The “bit-for-bit” impersonation—shown in a blog post from the cloud-based email security provider Avanan—is a reminder for everybody to hit the half-speed button and slow down a bit to spot irregularities that indicate an attack.
Hovering over links—an important countermeasure,—will reveal a less-reliable-sounding URL than the expected login address. The phishy URLs contain phrases like “boiling-fortress” or “spidervella,” instead of, say, “google.”
The hack:
- The user is emailed an “action required” notification of an expired password.
- They click the link and see a familiar login page, which the hackers are dynamically mirroring. (“A lot of phishing campaigns will falter because they look silly, or there’s tons of spelling errors, or something’s off, and it’s just really noticeable. This one looks exactly like your real site,” Jeremy Fuchs, Avanan cybersecurity researcher and analyst, told IT Brew.)
- The user’s email address is even pre-populated in the login form.
While the “boiling-fortress” or “spidervella” aspects of the URL do sound a bit silly, or at least like a band-name idea, not everyone looks at the address, said Fuchs, especially people in a hurry.
The attack is reminiscent of tactics deployed in late 2020 by the group SPAM-EGY—an advanced persistent threat (APT) group that used dynamically updated, realistic-looking Microsoft 365 logins to target higher-education users.
Phishing still works. A 2022 Incident Response Report from the cybersecurity company Palo Alto Networks found that phishing was one of three vectors responsible for over 77% of the team’s intrusion investigations—along with brute-force credential attacks and exploitation of software vulnerabilities.

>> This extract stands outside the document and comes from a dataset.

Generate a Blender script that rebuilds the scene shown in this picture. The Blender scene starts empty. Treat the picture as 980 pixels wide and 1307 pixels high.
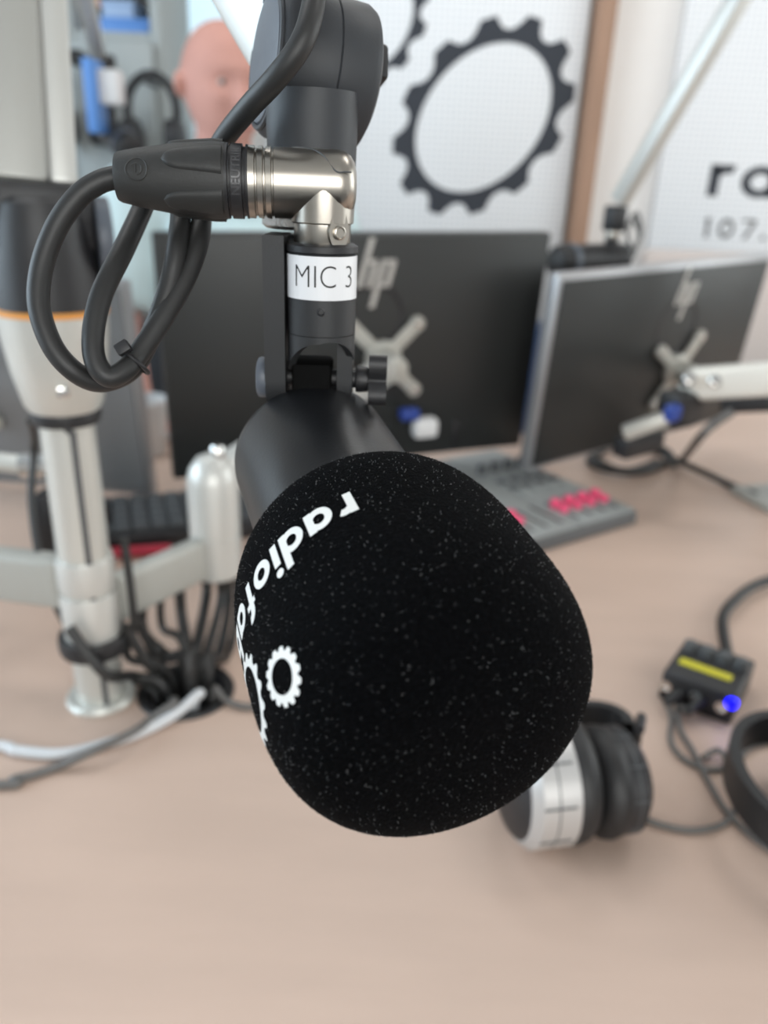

While a copycat site could lead a company to potentially take legal action, the landing pages often disappear as quickly as they launch.
“These are typically up and down so quickly, and they happen at such volume, that it’s pretty rare for organizations to even have the opportunity to reach out, go to a registrar for a takedown, or anything like that,” Jen Miller-Osborn, deputy director of threat intelligence for Unit 42 at Palo Alto Networks, said.
For an agile attack that Fuchs called “one of the more effective campaigns we’ve seen” in his Avanan blog post, an essential strategy, beyond link-hovering, is to take a breath.